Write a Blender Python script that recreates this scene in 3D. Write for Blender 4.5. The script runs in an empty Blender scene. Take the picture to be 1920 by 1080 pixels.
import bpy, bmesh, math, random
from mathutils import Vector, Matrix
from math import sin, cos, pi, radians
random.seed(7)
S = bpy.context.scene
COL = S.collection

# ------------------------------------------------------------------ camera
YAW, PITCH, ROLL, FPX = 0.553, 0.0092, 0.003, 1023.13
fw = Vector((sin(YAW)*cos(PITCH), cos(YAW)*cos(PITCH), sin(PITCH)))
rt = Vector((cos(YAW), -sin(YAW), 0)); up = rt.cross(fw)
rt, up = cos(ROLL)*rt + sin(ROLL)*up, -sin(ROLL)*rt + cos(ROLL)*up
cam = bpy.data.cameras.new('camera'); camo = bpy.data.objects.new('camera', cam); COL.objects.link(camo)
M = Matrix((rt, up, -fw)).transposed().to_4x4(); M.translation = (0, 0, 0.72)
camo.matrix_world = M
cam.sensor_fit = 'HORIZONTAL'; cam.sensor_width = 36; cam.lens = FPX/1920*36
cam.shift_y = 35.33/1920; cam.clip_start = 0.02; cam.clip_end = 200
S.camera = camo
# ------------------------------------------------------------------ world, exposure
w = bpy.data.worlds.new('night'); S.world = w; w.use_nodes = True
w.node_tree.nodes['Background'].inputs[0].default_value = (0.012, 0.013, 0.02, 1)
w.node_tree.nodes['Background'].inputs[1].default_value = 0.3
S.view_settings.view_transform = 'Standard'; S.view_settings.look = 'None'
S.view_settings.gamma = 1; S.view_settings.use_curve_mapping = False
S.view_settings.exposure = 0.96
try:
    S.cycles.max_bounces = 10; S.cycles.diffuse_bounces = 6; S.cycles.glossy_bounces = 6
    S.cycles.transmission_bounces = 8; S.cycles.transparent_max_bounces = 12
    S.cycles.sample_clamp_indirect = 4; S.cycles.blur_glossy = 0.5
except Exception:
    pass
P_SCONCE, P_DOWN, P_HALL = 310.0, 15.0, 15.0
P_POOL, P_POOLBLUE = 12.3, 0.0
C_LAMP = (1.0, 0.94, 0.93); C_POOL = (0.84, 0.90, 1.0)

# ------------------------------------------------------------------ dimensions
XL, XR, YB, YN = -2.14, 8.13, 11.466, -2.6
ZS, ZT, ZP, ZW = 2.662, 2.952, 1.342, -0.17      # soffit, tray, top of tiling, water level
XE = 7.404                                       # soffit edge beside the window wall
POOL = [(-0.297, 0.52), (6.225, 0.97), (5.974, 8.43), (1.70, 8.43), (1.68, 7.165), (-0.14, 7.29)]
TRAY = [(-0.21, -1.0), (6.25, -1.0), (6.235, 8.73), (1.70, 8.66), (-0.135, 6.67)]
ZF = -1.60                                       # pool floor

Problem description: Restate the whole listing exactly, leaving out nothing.

Correct result:
Write a Blender Python script that recreates this scene in 3D. Write for Blender 4.5. The script runs in an empty Blender scene. Take the picture to be 1920 by 1080 pixels.
import bpy, bmesh, math, random
from mathutils import Vector, Matrix
from math import sin, cos, pi, radians
random.seed(7)
S = bpy.context.scene
COL = S.collection

# ------------------------------------------------------------------ camera
YAW, PITCH, ROLL, FPX = 0.553, 0.0092, 0.003, 1023.13
fw = Vector((sin(YAW)*cos(PITCH), cos(YAW)*cos(PITCH), sin(PITCH)))
rt = Vector((cos(YAW), -sin(YAW), 0)); up = rt.cross(fw)
rt, up = cos(ROLL)*rt + sin(ROLL)*up, -sin(ROLL)*rt + cos(ROLL)*up
cam = bpy.data.cameras.new('camera'); camo = bpy.data.objects.new('camera', cam); COL.objects.link(camo)
M = Matrix((rt, up, -fw)).transposed().to_4x4(); M.translation = (0, 0, 0.72)
camo.matrix_world = M
cam.sensor_fit = 'HORIZONTAL'; cam.sensor_width = 36; cam.lens = FPX/1920*36
cam.shift_y = 35.33/1920; cam.clip_start = 0.02; cam.clip_end = 200
S.camera = camo
# ------------------------------------------------------------------ world, exposure
w = bpy.data.worlds.new('night'); S.world = w; w.use_nodes = True
w.node_tree.nodes['Background'].inputs[0].default_value = (0.012, 0.013, 0.02, 1)
w.node_tree.nodes['Background'].inputs[1].default_value = 0.3
S.view_settings.view_transform = 'Standard'; S.view_settings.look = 'None'
S.view_settings.gamma = 1; S.view_settings.use_curve_mapping = False
S.view_settings.exposure = 0.96
try:
    S.cycles.max_bounces = 10; S.cycles.diffuse_bounces = 6; S.cycles.glossy_bounces = 6
    S.cycles.transmission_bounces = 8; S.cycles.transparent_max_bounces = 12
    S.cycles.sample_clamp_indirect = 4; S.cycles.blur_glossy = 0.5
except Exception:
    pass
P_SCONCE, P_DOWN, P_HALL = 310.0, 15.0, 15.0
P_POOL, P_POOLBLUE = 12.3, 0.0
C_LAMP = (1.0, 0.94, 0.93); C_POOL = (0.84, 0.90, 1.0)

# ------------------------------------------------------------------ dimensions
XL, XR, YB, YN = -2.14, 8.13, 11.466, -2.6
ZS, ZT, ZP, ZW = 2.662, 2.952, 1.342, -0.17      # soffit, tray, top of tiling, water level
XE = 7.404                                       # soffit edge beside the window wall
POOL = [(-0.297, 0.52), (6.225, 0.97), (5.974, 8.43), (1.70, 8.43), (1.68, 7.165), (-0.14, 7.29)]
TRAY = [(-0.21, -1.0), (6.25, -1.0), (6.235, 8.73), (1.70, 8.66), (-0.135, 6.67)]
ZF = -1.60                                       # pool floor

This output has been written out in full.